◆ **INSTRUCTIONS TO FOLLOW**: Reproduce nothing but the lines from the start of the material through the line that includes "from mathutils import Vector", both ends included, and omit every picture.

◆ **MATERIAL PROVIDED**:
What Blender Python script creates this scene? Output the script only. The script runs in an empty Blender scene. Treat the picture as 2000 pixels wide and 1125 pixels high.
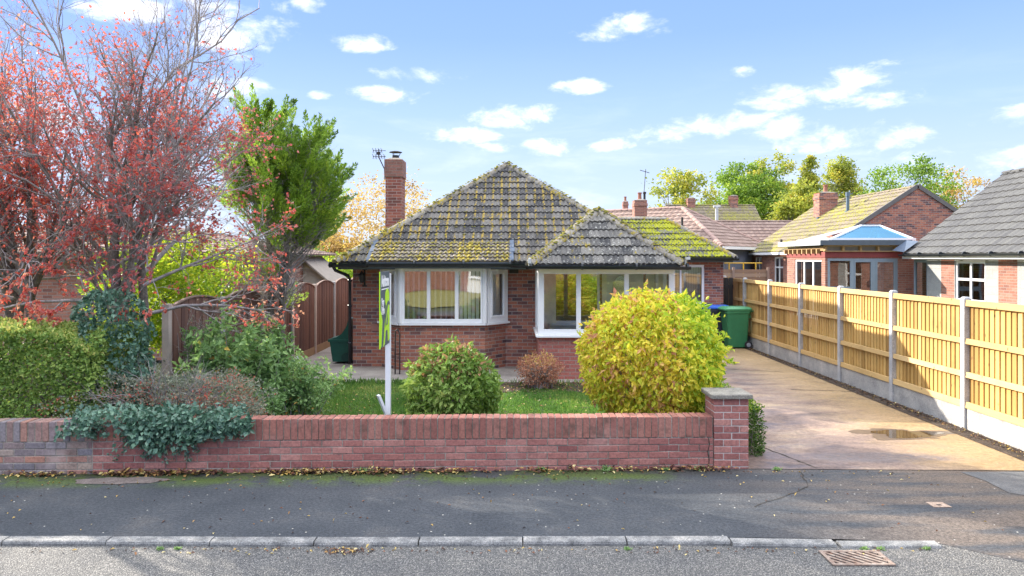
EXPO=1.5; SUN_E=3.8; SKY_S=.06
import bpy, math, random
import numpy as np
from mathutils import Vector

random.seed(7)
R = math.radians
COL = bpy.context.scene.collection
SC = bpy.context.scene
OFF = {}

# ------------------------------------------------------------------ object helpers
def tag(o, label=None, cat=None, group=None, kind=None):
    if label: o['label'] = label
    if cat: o['category'] = cat
    if group: o['group'] = group
    if kind: o['kind'] = kind
    return o

def root(name, label, cat, loc=(0, 0, 0), group=None, rz=0):
    o = bpy.data.objects.new(name, None)
    COL.objects.link(o)
    o.location = loc
    o.rotation_euler = (0, 0, rz)
    o.empty_display_size = 0.1
    OFF[o.name] = Vector(loc)
    return tag(o, label, cat, group)

def link(o, parent):
    COL.objects.link(o)
    if parent is not None:
        o.parent = parent
        OFF[o.name] = OFF.get(parent.name, Vector((0, 0, 0)))
    else:
        OFF[o.name] = Vector((0, 0, 0))

def kids(o):
    return [c for c in bpy.data.objects if c.parent == o]

def copy_tree(o, parent=None):
    c = o.copy()
    COL.objects.link(c)
    if parent is not None: c.parent = parent
    for ch in kids(o):
        copy_tree(ch, c)
    return c

def box_uv(me):
    n = len(me.loops)
    if n == 0: return
    uvl = me.uv_layers.new(name='UVMap')
    co = np.empty(len(me.vertices) * 3, dtype=np.float32); me.vertices.foreach_get('co', co); co = co.reshape(-1, 3)
    li = np.empty(n, dtype=np.int32); me.loops.foreach_get('vertex_index', li)
    pn = np.empty(len(me.polygons) * 3, dtype=np.float32); me.polygons.foreach_get('normal', pn); pn = pn.reshape(-1, 3)
    lt = np.empty(len(me.polygons), dtype=np.int32); me.polygons.foreach_get('loop_total', lt)
    nl = np.repeat(pn, lt, axis=0)
    c = co[li]
    flat = np.abs(nl[:, 2]) > 0.8
    h = np.hypot(nl[:, 0], nl[:, 1]) + 1e-9
    tx, ty = -nl[:, 1] / h, nl[:, 0] / h
    u = np.where(flat, c[:, 0], c[:, 0] * tx + c[:, 1] * ty)
    v = np.where(flat, c[:, 1], c[:, 2])
    uv = np.stack([u, v], axis=1).astype(np.float32).ravel()
    uvl.data.foreach_set('uv', uv)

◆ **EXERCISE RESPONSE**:
What Blender Python script creates this scene? Output the script only. The script runs in an empty Blender scene. Treat the picture as 2000 pixels wide and 1125 pixels high.
EXPO=1.5; SUN_E=3.8; SKY_S=.06
import bpy, math, random
import numpy as np
from mathutils import Vector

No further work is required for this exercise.